My concern for wood-products manufacturers in Canada is that most of us operate on a different matrix. That is, for the most part, we need to provide value to get value, and we need to provide service to get a repeat customer or a referral. So far, I have not seen that Facebook Likes or Yelp “reviews” are doing much to advance the individual, the industry or Canada.

Our new, modern, hostile, post-consumer world simply MUST figure out that money, reputation, business and, for that matter, votes (Give me credit; I got this far without mentioning politics.) are the force of the consumer and are provided from the consumer. You simply cannot knock somebody down, choke them until they confess that they really DO believe in zombies and then pick their pockets. Or, more correctly, you cannot do it repeatedly.

I read last week about a few magazines that have decided to refuse ads because of the trouble they are causing. At other times, I have reported about the advent of ad blockers, anti-spam laws, no-call lists and so on – all indicators that the consumer-level population is not happy in a hostile, post-consumer world.

However, a study of history will show that, while human technology seems to be an evolution and a continuum, human psychology is not. We are pretty much the same as we were when we learned to write and record our actions. Human history is more like a pendulum, where societies swing far to one side, implode and swing far to the other. In business, the cycles swing from consolidation to diversification and back.

I am convinced we are about at the limit of the consumer abuse pendulum, that the Canadian manufacturing sector is poised to catch a boost on the rebound and that, for all our conservative ways, we have been right to stick with quality, production and customer service.
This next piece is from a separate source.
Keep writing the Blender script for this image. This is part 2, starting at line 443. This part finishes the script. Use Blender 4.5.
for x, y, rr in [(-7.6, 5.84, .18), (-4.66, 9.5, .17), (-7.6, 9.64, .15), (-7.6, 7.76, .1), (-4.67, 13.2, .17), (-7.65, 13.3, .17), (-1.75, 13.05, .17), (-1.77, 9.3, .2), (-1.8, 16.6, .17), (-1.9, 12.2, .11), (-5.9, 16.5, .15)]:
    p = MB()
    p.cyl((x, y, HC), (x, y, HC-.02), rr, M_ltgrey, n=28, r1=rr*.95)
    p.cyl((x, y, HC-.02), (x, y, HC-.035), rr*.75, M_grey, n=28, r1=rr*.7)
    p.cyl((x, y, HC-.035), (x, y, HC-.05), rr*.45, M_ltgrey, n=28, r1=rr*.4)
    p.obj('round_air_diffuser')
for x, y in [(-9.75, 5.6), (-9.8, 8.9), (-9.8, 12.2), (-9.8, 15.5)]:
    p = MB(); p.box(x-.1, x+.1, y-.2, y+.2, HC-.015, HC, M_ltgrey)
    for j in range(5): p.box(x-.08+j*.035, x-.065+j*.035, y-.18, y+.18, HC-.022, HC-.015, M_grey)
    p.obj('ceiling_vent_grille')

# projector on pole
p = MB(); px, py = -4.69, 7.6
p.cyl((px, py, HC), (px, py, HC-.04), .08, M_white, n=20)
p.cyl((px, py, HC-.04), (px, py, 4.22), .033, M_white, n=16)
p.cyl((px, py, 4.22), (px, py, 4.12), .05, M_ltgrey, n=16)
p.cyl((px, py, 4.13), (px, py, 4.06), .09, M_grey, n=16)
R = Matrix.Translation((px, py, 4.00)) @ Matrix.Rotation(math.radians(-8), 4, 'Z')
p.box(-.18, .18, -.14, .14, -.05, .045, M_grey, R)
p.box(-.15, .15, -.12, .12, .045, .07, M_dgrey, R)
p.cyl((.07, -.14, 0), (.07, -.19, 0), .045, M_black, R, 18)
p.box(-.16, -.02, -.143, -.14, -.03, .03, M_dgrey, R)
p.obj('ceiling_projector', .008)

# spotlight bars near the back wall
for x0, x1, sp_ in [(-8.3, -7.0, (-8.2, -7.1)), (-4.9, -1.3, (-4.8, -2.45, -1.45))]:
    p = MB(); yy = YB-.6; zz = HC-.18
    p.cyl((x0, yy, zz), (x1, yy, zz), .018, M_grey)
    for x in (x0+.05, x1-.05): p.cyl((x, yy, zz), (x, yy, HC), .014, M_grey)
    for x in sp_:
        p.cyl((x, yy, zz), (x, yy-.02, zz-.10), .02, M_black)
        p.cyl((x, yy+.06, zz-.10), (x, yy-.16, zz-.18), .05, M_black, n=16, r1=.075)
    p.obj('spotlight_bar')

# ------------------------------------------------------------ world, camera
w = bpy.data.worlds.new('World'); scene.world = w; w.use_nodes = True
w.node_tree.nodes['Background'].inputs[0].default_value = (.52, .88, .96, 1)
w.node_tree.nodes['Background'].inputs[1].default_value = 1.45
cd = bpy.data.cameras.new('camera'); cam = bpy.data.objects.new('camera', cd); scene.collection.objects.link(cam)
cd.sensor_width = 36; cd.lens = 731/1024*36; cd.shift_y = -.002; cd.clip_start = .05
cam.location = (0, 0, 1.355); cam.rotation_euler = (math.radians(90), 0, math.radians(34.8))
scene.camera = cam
Speaking of quality, production and customer service, Italy’s trade show for the secondary wood industry, Xylexpo, is taking place next month in Milan. You may recall that Wood Industry, along with the Italian Machinery Association, Acimall and the Italian Trade Commission, gave away two trips to Xylexpo. If you were not a winner, you should go, nonetheless. The economy seems to be breaking free of the post-2009 doldrums, building permits in February were up over 15 percent and it is time to, as the old folks say, make hay while the sun shines.

The sun shines beautifully in Italy in May, and we hope you will take advantage of this opportunity to pick up on the combined advances in technology and benefits of tradition.
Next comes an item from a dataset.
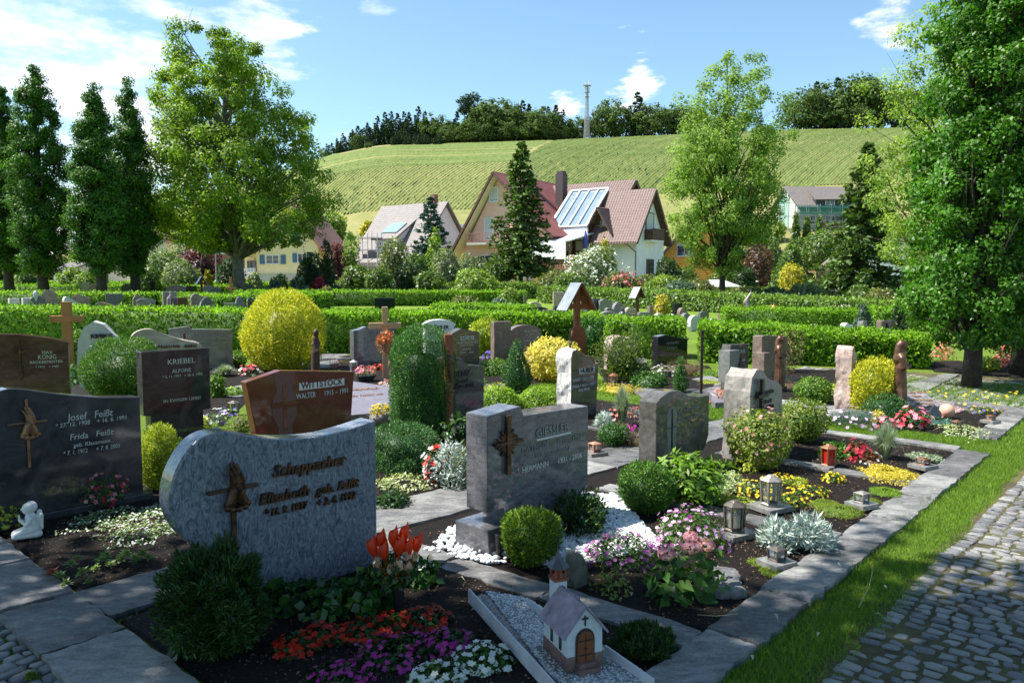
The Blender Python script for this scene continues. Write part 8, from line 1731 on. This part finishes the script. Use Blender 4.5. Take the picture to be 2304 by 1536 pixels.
FL(500, 965, 90, 46, P_LEAF, F_WHI, 'white and violet pansies above the blue-grey stone', nl=260, nf=60, L=.03, fs=.022, fmat2=F_VIO); B(438, 970, 66, 40, P_YG, 'yellow-green leafy tuft above the blue-grey stone', n=260, L=.05, prof='dome'); B(545, 970, 46, 36, P_OLI, 'grey-green cushion against the red-brown stone', n=500, L=.025, prof='dome')
FL(980, 1095, 52, 85, P_DL, F_RED, 'red and white begonias left of the silver ragwort', nl=260, nf=70, L=.045, fs=.03, fmat2=F_WHI, prof='egg')
B(1055, 1098, 60, 88, P_OLI, 'green heather tuft against the notched stone', n=2600, L=.10, asp=.03, style='needle', prof='dome', lump=.1)
B(905, 1108, 110, 26, P_VAR, 'pale trailing groundcover below the juniper mound', n=420, L=.03, prof='dome', lump=.5, core=False); B(885, 1150, 80, 46, P_DL, 'dark low leafy plant behind the calla vase', n=700, L=.03, prof='dome', lump=.3)
B(1038, 1022, 60, 85, P_DL, 'glossy rhododendron left of the notched stone', n=200, L=.085, asp=.4, lump=.3); B(1025, 1010, 40, 45, P_SIL, 'pale leaf tuft left of the notched stone', n=80, L=.06, asp=.5)
B(1125, 935, 100, 66, P_LIME, 'bright light-green box mound, left of the pair', n=2600, L=.035, prof='dome', lump=.15); B(1215, 930, 110, 62, P_LIME, 'bright light-green box mound, right of the pair', n=2600, L=.035, prof='dome', lump=.15)
B(1163, 885, 56, 118, P_JUN, 'slim green cone conifer behind the light box mounds', n=5200, L=.035, asp=.3, style='spray', prof='flame', lump=.12)
B(1243, 860, 118, 104, P_YR, 'yellow and cream leafed shrub left of the tall rough stone', n=2200, L=.065, asp=.4, lump=.25); B(1200, 850, 60, 70, P_BRN, 'reddish green shrub left of the yellow one', n=800, L=.05, lump=.3)
B(1096, 800, 80, 84, P_GTH, 'rounded golden-green conifer by the hedge', n=4200, L=.06, asp=.35, style='spray', lump=.2); 
B(1398, 862, 92, 108, C_('juniper_olive', (.03, .06, .01), (.17, .24, .03)), 'twisted irregular juniper before the pinkish stone', n=4200, L=.05, asp=.3, style='spray', lump=.5, freq=3, depth=.5); B(1440, 868, 60, 50, P_DK, 'dark low juniper at the foot of the twisted one', n=1500, L=.04, asp=.4, style='spray', prof='dome')
B(1530, 888, 30, 88, P_YEW, 'thin upright yew spike near the iron post', n=1500, L=.035, asp=.3, style='spray', prof='flame', lump=.2)
B(1330, 800, 50, 90, P_YEW, 'feathery green shrub right of the roofed cross', n=1500, L=.06, asp=.25, style='spray', lump=.35); B(1055, 880, 90, 34, P_LEAF, 'light green low shrubs behind the lawn', n=900, L=.04, prof='dome', lump=.4); B(1115, 850, 90, 46, P_BOX, 'green box clump behind the slim cone conifer', n=1200, L=.04, prof='dome', lump=.3); B(1120, 885, 60, 22, P_YG, 'small yellow-green perennial by the lawn', n=250, L=.04, prof='dome')
FL(1100, 812, 30, 20, P_LEAF, F_VIO, 'violet flowers left of the rounded brown stone', nl=120, nf=50, L=.03, fs=.03)
B(840, 815, 62, 52, P_YG, 'yellow-green shrub behind the pine cross', n=700, L=.06, lump=.2); FL(883, 842, 34, 32, P_LEAF, F_MAG, 'bright pink geranium right of the pine cross', nl=160, nf=60, L=.04, fs=.035); FL(872, 882, 44, 26, P_SIL, F_COR, 'coral flowers with silver leaves under the pine cross', nl=160, nf=40, L=.03, fs=.025)
FL(855, 838, 60, 22, P_DL, F_RED, 'row of red begonias left of the pine cross', nl=160, nf=50, L=.04, fs=.03); FL(770, 828, 60, 20, P_JUN, F_CRI, 'green cushion with red flowers above the red-brown stone', nl=400, nf=24, L=.02, fs=.025)
q = G(823, 862); bo = empty('planter_bowl', (q.x, q.y, .02), 0, 'dark grey bowl planted with pink flowers', 'planter'); mb = MB(); mb.lathe([(.09, 0), (.10, .01), (.17, .10), (.175, .12), (.16, .12), (.15, .10)], 20); mb.build('bowl', G_DARK, bo, smooth=True)
rng = rg(); P, N, _ = cloud('dome', .12, .17, .15, 200, rng, .3, z0=.10); A = leaf_arrays(P, N, .05, .3, rng); add('foliage', npmesh('foliage', A[0], A[1], P_LEAF, rnd=A[2]), bo); A = blossom_arrays(P[:70]+np.array([0, 0, .04]), N[:70], .025, rng); add('blossoms', npmesh('blossoms', A[0], A[1], F_PIN, rnd=A[2]), bo)
q = G(857, 955); bo = empty('stone_planter', (q.x, q.y, .02), 0, 'rough stone pot of yellow flowers left of the yew column', 'planter'); mb = MB(); mb.lathe([(.10, 0), (.13, .05), (.12, .11), (.09, .12)], 12); mb.build('pot', G_ROUGH, bo, smooth=True)
P, N, _ = cloud('dome', .11, .13, .12, 240, rng, .2, z0=.10); A = leaf_arrays(P, N, .03, .5, rng); add('foliage', npmesh('foliage', A[0], A[1], P_LEAF, rnd=A[2]), bo); A = blossom_arrays(P[:110]+np.array([0, 0, .015]), N[:110], .017, rng); add('blossoms', npmesh('blossoms', A[0], A[1], F_YEL, rnd=A[2]), bo)
# right centre
FL(1415, 955, 90, 40, P_SIL, F_COR, 'coral dianthus behind the arched window stone', nl=500, nf=60, L=.04, fs=.022, style='needle', asp=.06); FL(1405, 985, 60, 30, P_LEAF, F_MAG, 'pink flowers left of the arched window stone', nl=160, nf=50, L=.03, fs=.02)
B(1400, 960, 60, 110, P_GRS, 'airy blue grass tuft left of the arched window stone', n=500, L=.012, asp=.2, style='arch'); B(1382, 1008, 58, 54, P_YEW, 'small dark dwarf conifer on the bare soil', n=2400, L=.025, asp=.35, style='spray', lump=.25); B(1430, 1010, 80, 36, P_BRN, 'brown heather cushion left of the arched window stone', n=1200, L=.04, asp=.08, style='needle', prof='dome')
FL(1490, 852, 66, 30, P_LEAF, F_WHI, 'white daisies before the short hedge', nl=260, nf=80, L=.03, fs=.025); B(1465, 876, 92, 42, P_LEAF, 'leafy green perennials below the white daisies', n=1100, L=.04, prof='dome', lump=.3); B(1540, 850, 110, 42, P_BRN, 'brownish heather before the short hedge', n=1400, L=.06, asp=.06, style='needle', prof='dome'); B(1395, 888, 90, 24, P_SED, 'yellow flowering groundcover behind the rough stone', n=420, L=.03, prof='dome', lump=.4)
B(1600, 852, 90, 22, P_LIME, 'light green carpet plant before the dark stele', n=900, L=.025, prof='dome'); B(1595, 868, 60, 12, P_YG, 'thin yellow-green carpet near the iron post', n=500, L=.02, prof='dome'); FL(1618, 912, 50, 34, P_LEAF, F_COR, 'coral pink flowers in front of the oval slab', nl=220, nf=70, L=.03, fs=.022)
B(1768, 842, 76, 108, P_BRN, 'airy reddish twiggy shrub before the right hedge', n=1500, L=.035, asp=.5, lump=.3, depth=.8, core=False); B(1832, 912, 78, 62, P_BOX, 'bright green round shrub on the soil, right of centre', n=2800, L=.035, lump=.12); B(1770, 880, 70, 24, P_BRN, 'low reddish brown heather behind the rough sided stone', n=900, L=.03, asp=.1, style='needle', prof='dome'); B(1880, 890, 60, 26, P_YG, 'yellow-green low plants beside the bright round shrub', n=500, L=.035, prof='dome'); FL(1740, 852, 50, 26, P_AZA, F_COR, 'orange flowered shrub at the foot of the stepped stele', nl=200, nf=20, L=.04, fs=.03)
FL(1706, 1062, 156, 138, P_AZA, F_PIN, 'large azalea with pink tinged tips in front of the rough-sided stone', nl=5200, nf=70, L=.032, fs=.016, prof='ball', asp=.5, lump=.15)
B(1802, 1000, 108, 100, P_AZA, 'yellow-green azalea right of the rough-sided stone', n=3200, L=.032, asp=.5, lump=.2); B(1680, 1070, 70, 40, P_YG, 'young yellow-green shoots below the large azalea', n=220, L=.045, prof='dome', lump=.5, core=False)
B(1967, 928, 98, 122, P_GOLD, 'golden clipped yew between stone pillar and bronze figure', n=8000, L=.035, asp=.35, style='spray', prof='column', lump=.14, freq=4); B(1992, 942, 96, 58, P_JUN, 'low green juniper under the golden yew', n=3500, L=.035, asp=.25, style='spray', prof='dome')
FL(1930, 968, 140, 42, P_BLU, F_LIL, 'blue-green dianthus cushion with lilac pink flowers', nl=3200, nf=55, L=.05, fs=.022, style='needle', asp=.06, hf=1.35)
FL(2055, 968, 74, 52, P_DL, F_CRI, 'red and white impatiens in the sunny right bed', nl=260, nf=60, L=.05, fs=.035, fmat2=F_PIN); FL(1992, 972, 44, 32, P_DL, F_CRI, 'small red and white impatiens by the lilac cushion', nl=120, nf=26, L=.05, fs=.03, fmat2=F_PIN); B(1975, 958, 24, 34, P_YR, 'small orange-green leafy plant by the impatiens', n=120, L=.04)
FL(1928, 1045, 56, 54, C_('bronze_leaves', (.07, .03, .015), (.2, .09, .04)), F_CRI, 'red begonias beside the blue grass', nl=200, nf=50, L=.04, fs=.026); FL(1962, 1052, 40, 34, C_('bronze_leaves', (.07, .03, .015), (.2, .09, .04)), F_WHI, 'cream begonias right of the red ones', nl=140, nf=22, L=.04, fs=.02)
B(1990, 1040, 90, 100, P_GRS, 'blue fescue grass tuft in the dark bed', n=900, L=.008, asp=.2, style='arch'); B(1884, 1040, 80, 44, P_TH, 'low bright green cushion behind the copper lantern', n=1200, L=.035, prof='dome', lump=.3)
B(2075, 1042, 74, 22, P_GRS, 'grey-green spreading cushion near the kerb corner', n=600, L=.025, prof='dome', lump=.3); B(1995, 1088, 130, 24, P_SED, 'bright yellow sedum along the divider slab', n=2600, L=.018, asp=.5, prof='dome', lump=.4, depth=.4); 
for u, v, w, h, lb in [(1695, 1122, 70, 40, 'left'), (1755, 1100, 66, 34, 'upper'), (1775, 1148, 76, 40, 'lower middle'), (1820, 1125, 70, 34, 'right middle'), (1872, 1092, 46, 30, 'separate right'), (1735, 1130, 50, 30, 'lantern side')]:
    FL(u, v, w, h, P_LEAF, F_YEL, f'yellow marigold clump, the {lb} one of the bed', nl=260, nf=60, L=.022, fs=.013, lump=.4)
B(1790, 1100, 60, 26, P_YG, 'yellow-green cushion behind the pewter lantern', n=900, L=.018, prof='dome'); B(1652, 1148, 92, 24, P_YG, 'yellow-green carpet beside the petunias', n=1500, L=.018, prof='dome', lump=.3)
for u, v, w, h, lb in [(1888, 1170, 104, 28, 'mossy cushion, the large one near the kerb'), (1858, 1150, 70, 20, 'mossy cushion left of the low pewter lamp'), (1945, 1140, 60, 16, 'mossy cushion right of the low pewter lamp'), (1990, 1122, 74, 22, 'bright green carpet cushion at the kerb'), (1708, 1278, 46, 16, 'small moss patch left of the low square lamp'), (1775, 1290, 60, 16, 'small moss patch right of the low square lamp'), (1735, 1300, 50, 12, 'thin moss strip below the low square lamp')]:
    B(u, v, w, h, P_MOSS if 'bright' not in lb else P_LIME, lb, n=2600, L=.012, asp=.3, prof='dome', lump=.2, name='cushion_plant', cat='cushion plant')
B(2160, 985, 100, 14, P_VAR, 'sparse dry pale plants at the copper lantern', n=420, L=.03, prof='dome', lump=.5, core=False); FL(2210, 935, 70, 20, P_LEAF, F_VIO, 'violet and yellow pansies in the far right bed', nl=240, nf=40, L=.025, fs=.02, fmat2=F_YEL); B(2110, 962, 90, 14, P_BLU, 'low green edging by the slate plaque', n=420, L=.025, prof='dome', lump=.5)
FL(2120, 812, 50, 40, P_BRN, F_COR, 'red flowers left of the oak trunk beyond the path', nl=200, nf=60, L=.05, fs=.035); FL(2275, 830, 70, 60, C_('purple_bed_leaves', (.12, .03, .06), (.35, .12, .2)), F_COR, 'pink and purple flower bank at the right edge', nl=700, nf=120, L=.05, fs=.035); B(2225, 838, 46, 34, P_YG, 'yellow-green shrub between the two oak trunks', n=500, L=.05)
# dandelions in the rough grass, dry stalks and fallen leaves
rng = rg(); P = np.array([list(G(rng.uniform(2080, 2290), rng.uniform(888, 922)))[:2]+[.07] for _ in range(46)]); A = blossom_arrays(P, np.tile([0, -.2, 1.], (len(P), 1)), .022, rng, 7, .1); tag(add('dandelions', npmesh('dandelions', A[0], A[1], F_YEL, rnd=A[2])), 'yellow dandelion flowers dotted over the rough grass', 'flowers', kind='stuff')
for pts, lb in [([(1932, 1365), (1955, 1320), (1962, 1290), (1963, 1270)], 'long dry grass stalk bent over the grass strip'), ([(1570, 1382), (1610, 1385), (1660, 1380)], 'dry stalk lying on the shaded soil')]:
    mb = MB(); mb.tube([G(u, v, .05+.03*(i % 2)) for i, (u, v) in enumerate(pts)], .0017, 5); tag(mb.build('dry_stalk', plain('dry_grass', (.45, .36, .2), bmp=0)), lb, 'stalk')
L_FALL = C_('fallen_leaves', (.22, .2, .08), (.6, .6, .42), trans=.1); i = 0
for u, v in [(1843, 1455), (1690, 1510), (1740, 1408), (1985, 1345), (1990, 1290), (1880, 1292), (2100, 1120), (1965, 1410), (1265, 1345), (1420, 1362), (945, 1420), (160, 1195), (1030, 1325), (1060, 1400), (2180, 1010)]:
    q = G(u, v); rng = rg(); A = leaf_arrays(np.zeros((1, 3)), np.array([[0, 0, 1.]]), .036, .4, rng, jit=.2, fold=.3); i += 1
    tag(add('fallen_leaf', npmesh('fallen_leaf', A[0], A[1], L_FALL, rnd=A[2]), None, (q.x, q.y, .065)), 'pale fallen leaf lying on the ground', 'leaf', 'fallen leaves on beds and path')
Finally, please note and appreciate our advertisers. We do not give away ads or provide them a “value-added” to give the false appearance of support. Each of these companies is advertising here for one reason, and one reason only. They know you are reading, and they want to communicate. The relationship of communication between supplier and customer in the media is a critical one, and it has been the primary victim of the hostile, post-consumer environment we live in. However, of one thing you can be sure, if a company is advertising with W.I. Media, they are serious about you as their client, and I need to spend more time telling them how much their professionalism does to advance the market, the sector and the media as a whole.

  • Hello,

    Your generalizations of teachers and youth, things about which I have a passing knowledge, call into question anything else you might have to say.
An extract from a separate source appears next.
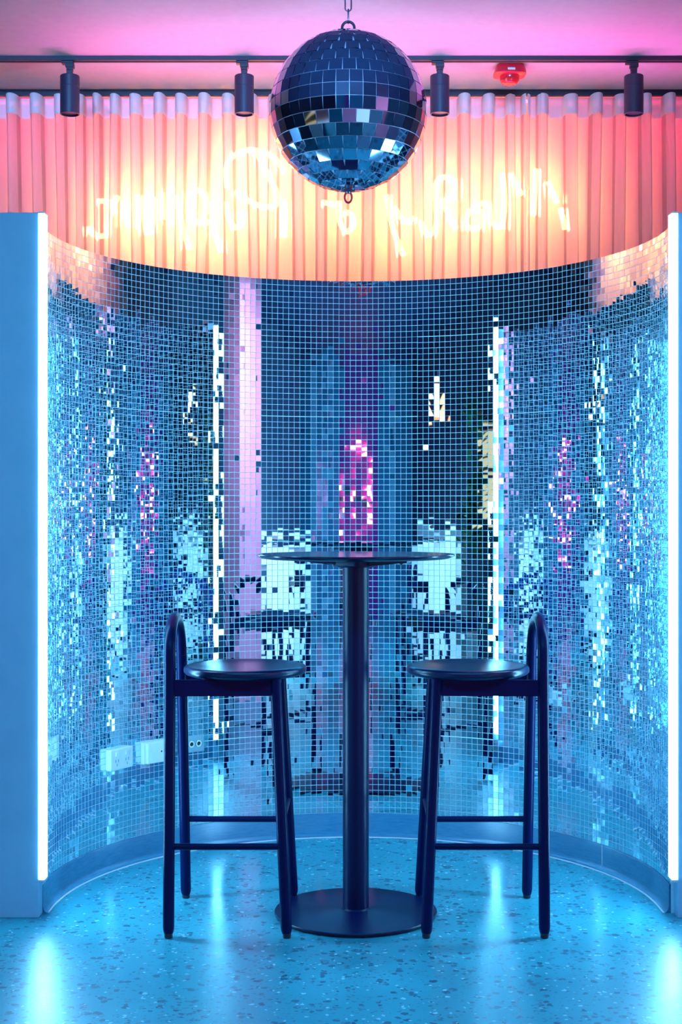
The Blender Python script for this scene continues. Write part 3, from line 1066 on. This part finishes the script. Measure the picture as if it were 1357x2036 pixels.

    Another thing about getting older – the ability to walk away. Please cancel my subscription.


    • Hi, John,

      Naturally, I am sorry to hear of your decision. If I may, one of the things that concerns me today is the polarization between people. It seems we are either all-in on this side or all-in on that, and there is no room for discussion or debate. This is doubly troubling, since I want this area to be available for discussion and debate.

      As you can imagine, I have no idea what I said, exactly, that put you off. I believe it’s a fact that teachers have more PD days now than ever, more pay now than ever and put out poorer students in the Rs than ever before.

      Like you and most people, I am very close to teachers. My mom was a teacher, as are two of my brothers. My grandmother was a teacher back when the major portion of her pay was room and board, for which she was rotated among members of the community throughout the year.

      I hear from our readers that finding job applicants is getting harder and harder, and that he skill levels available are marginal, at best. Therefore, from my perspective, I either need to mention those concerns or act as if I never heard them, and you have seen the result.

      Best in all your endeavours; we have followed your directions and taken you off the list. However, it costs nothing to re-subscribe, which I hope you will do.

      Kerry Knudsen

      • Mr. Knudson

        In my comment, I referred only to your opinions stated in one sentence in the opening paragraph.

        It is quite true that some kids cannot read, write, spell, or do math, or even all of the above. This is hardly new. It was almost certainly true in the class you attended, and in the class your Mom taught.

        Certainly, many teachers do “personal development” at the cottage. At least in Ontario, however, PD stands for Professional Development, and teachers are required to do that in a place and time proscribed by their employer, as directed by officials elected by you and me. I guess that hardly ever happens at a cottage.

        Regarding your inflammatory comment about polar bears and penguins, I believe it is Hollywood, and not the school that is to blame.

        I’ll go on a bit if I may. Although I agree that he probably should not have appeared smug, I disagree with what appears to be your criticism of the Gen Y kid at Mark’s (there is no longer a Work Wearhouse) for the failed and inept deceptive merchandizing practices of his employer. Also, I don’t know about others, but I do not expect much education, training, or company loyalty from a precariously employed, minimum wage worker, as too many in the retail sector are.

        As for your criticism of the consumer practices of the corporations you named, that is a completely separate issue, and I’m already in the queue you joined.

        Incidentally, my wife and I, who long ago paid our student loans, raised two Generation Y people who are intelligent, articulate, have superior literacy and numeracy skills, have paid down the loans on their second degrees, and are contributing members of society. This is the case among most of our friends, neighbours, and colleagues. I have no fear for the future of our country.

        john gulka

  • Hello Kerry
    I enjoyed reading the last couple of articles you wrote. I have been dabbling in some of my own thoughts and experience over the past 40 years working in the retail merchandising sector. I have spent the last few years trying to educate generation X about proper merchandising. Keep up the good work some day we will be heard! As far as woodworking goes I am pretty handy but my wife would say I am more handsome.. where have I heard that before lol.

  • Hi:
    Been retired from the industry for a number of years now but still enjoy reading your monthly editorials. Always interesting. Cheers and keep up the good fight!